**WHAT THE EXERCISE ASKS:** Copy out all of the data below with no alterations.

**PROVIDED MATERIAL:**
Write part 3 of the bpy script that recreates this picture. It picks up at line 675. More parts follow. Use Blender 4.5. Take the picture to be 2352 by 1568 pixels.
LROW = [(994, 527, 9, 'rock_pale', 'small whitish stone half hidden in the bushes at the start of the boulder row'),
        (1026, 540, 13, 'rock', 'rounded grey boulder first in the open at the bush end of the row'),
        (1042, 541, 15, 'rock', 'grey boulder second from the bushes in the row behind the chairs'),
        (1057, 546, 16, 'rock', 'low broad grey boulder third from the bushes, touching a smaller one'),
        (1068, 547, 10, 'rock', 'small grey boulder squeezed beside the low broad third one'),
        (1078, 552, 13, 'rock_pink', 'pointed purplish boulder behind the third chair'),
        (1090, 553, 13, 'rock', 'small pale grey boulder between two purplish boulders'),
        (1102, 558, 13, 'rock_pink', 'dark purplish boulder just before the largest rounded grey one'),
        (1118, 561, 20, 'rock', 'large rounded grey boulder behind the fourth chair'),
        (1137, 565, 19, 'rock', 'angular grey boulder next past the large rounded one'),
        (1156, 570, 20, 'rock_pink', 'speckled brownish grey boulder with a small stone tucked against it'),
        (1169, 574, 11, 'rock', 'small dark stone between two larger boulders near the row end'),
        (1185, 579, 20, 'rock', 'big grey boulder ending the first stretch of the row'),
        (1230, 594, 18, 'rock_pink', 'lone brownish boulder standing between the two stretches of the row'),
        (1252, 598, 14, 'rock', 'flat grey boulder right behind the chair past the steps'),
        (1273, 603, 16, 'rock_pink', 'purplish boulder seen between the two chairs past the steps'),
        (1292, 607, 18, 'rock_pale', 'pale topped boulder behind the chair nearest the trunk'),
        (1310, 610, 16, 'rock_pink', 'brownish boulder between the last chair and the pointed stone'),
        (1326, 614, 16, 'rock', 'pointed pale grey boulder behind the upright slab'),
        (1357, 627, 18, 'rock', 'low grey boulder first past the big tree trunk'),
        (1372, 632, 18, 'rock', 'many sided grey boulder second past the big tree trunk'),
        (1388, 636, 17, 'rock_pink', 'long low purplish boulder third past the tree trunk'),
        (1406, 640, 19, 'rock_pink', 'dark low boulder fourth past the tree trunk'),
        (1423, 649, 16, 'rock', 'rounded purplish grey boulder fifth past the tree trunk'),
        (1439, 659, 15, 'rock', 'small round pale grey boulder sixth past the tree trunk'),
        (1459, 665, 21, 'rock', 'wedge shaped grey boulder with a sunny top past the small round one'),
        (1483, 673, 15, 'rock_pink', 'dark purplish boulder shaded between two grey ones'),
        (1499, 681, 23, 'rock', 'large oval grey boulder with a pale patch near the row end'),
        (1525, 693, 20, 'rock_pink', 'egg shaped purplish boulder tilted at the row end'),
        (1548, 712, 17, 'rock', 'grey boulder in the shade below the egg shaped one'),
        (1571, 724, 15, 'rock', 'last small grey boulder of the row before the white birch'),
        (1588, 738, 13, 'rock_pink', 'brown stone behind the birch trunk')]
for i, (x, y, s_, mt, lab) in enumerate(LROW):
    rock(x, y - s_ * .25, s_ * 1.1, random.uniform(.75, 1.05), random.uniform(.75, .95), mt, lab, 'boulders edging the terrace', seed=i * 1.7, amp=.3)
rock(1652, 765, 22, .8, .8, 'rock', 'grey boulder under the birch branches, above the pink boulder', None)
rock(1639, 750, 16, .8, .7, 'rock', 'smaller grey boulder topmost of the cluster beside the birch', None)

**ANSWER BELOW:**
Write part 3 of the bpy script that recreates this picture. It picks up at line 675. More parts follow. Use Blender 4.5. Take the picture to be 2352 by 1568 pixels.
LROW = [(994, 527, 9, 'rock_pale', 'small whitish stone half hidden in the bushes at the start of the boulder row'),
        (1026, 540, 13, 'rock', 'rounded grey boulder first in the open at the bush end of the row'),
        (1042, 541, 15, 'rock', 'grey boulder second from the bushes in the row behind the chairs'),
        (1057, 546, 16, 'rock', 'low broad grey boulder third from the bushes, touching a smaller one'),
        (1068, 547, 10, 'rock', 'small grey boulder squeezed beside the low broad third one'),
        (1078, 552, 13, 'rock_pink', 'pointed purplish boulder behind the third chair'),
        (1090, 553, 13, 'rock', 'small pale grey boulder between two purplish boulders'),
        (1102, 558, 13, 'rock_pink', 'dark purplish boulder just before the largest rounded grey one'),
        (1118, 561, 20, 'rock', 'large rounded grey boulder behind the fourth chair'),
        (1137, 565, 19, 'rock', 'angular grey boulder next past the large rounded one'),
        (1156, 570, 20, 'rock_pink', 'speckled brownish grey boulder with a small stone tucked against it'),
        (1169, 574, 11, 'rock', 'small dark stone between two larger boulders near the row end'),
        (1185, 579, 20, 'rock', 'big grey boulder ending the first stretch of the row'),
        (1230, 594, 18, 'rock_pink', 'lone brownish boulder standing between the two stretches of the row'),
        (1252, 598, 14, 'rock', 'flat grey boulder right behind the chair past the steps'),
        (1273, 603, 16, 'rock_pink', 'purplish boulder seen between the two chairs past the steps'),
        (1292, 607, 18, 'rock_pale', 'pale topped boulder behind the chair nearest the trunk'),
        (1310, 610, 16, 'rock_pink', 'brownish boulder between the last chair and the pointed stone'),
        (1326, 614, 16, 'rock', 'pointed pale grey boulder behind the upright slab'),
        (1357, 627, 18, 'rock', 'low grey boulder first past the big tree trunk'),
        (1372, 632, 18, 'rock', 'many sided grey boulder second past the big tree trunk'),
        (1388, 636, 17, 'rock_pink', 'long low purplish boulder third past the tree trunk'),
        (1406, 640, 19, 'rock_pink', 'dark low boulder fourth past the tree trunk'),
        (1423, 649, 16, 'rock', 'rounded purplish grey boulder fifth past the tree trunk'),
        (1439, 659, 15, 'rock', 'small round pale grey boulder sixth past the tree trunk'),
        (1459, 665, 21, 'rock', 'wedge shaped grey boulder with a sunny top past the small round one'),
        (1483, 673, 15, 'rock_pink', 'dark purplish boulder shaded between two grey ones'),
        (1499, 681, 23, 'rock', 'large oval grey boulder with a pale patch near the row end'),
        (1525, 693, 20, 'rock_pink', 'egg shaped purplish boulder tilted at the row end'),
        (1548, 712, 17, 'rock', 'grey boulder in the shade below the egg shaped one'),
        (1571, 724, 15, 'rock', 'last small grey boulder of the row before the white birch'),
        (1588, 738, 13, 'rock_pink', 'brown stone behind the birch trunk')]
for i, (x, y, s_, mt, lab) in enumerate(LROW):
    rock(x, y - s_ * .25, s_ * 1.1, random.uniform(.75, 1.05), random.uniform(.75, .95), mt, lab, 'boulders edging the terrace', seed=i * 1.7, amp=.3)
rock(1652, 765, 22, .8, .8, 'rock', 'grey boulder under the birch branches, above the pink boulder', None)
rock(1639, 750, 16, .8, .7, 'rock', 'smaller grey boulder topmost of the cluster beside the birch', None)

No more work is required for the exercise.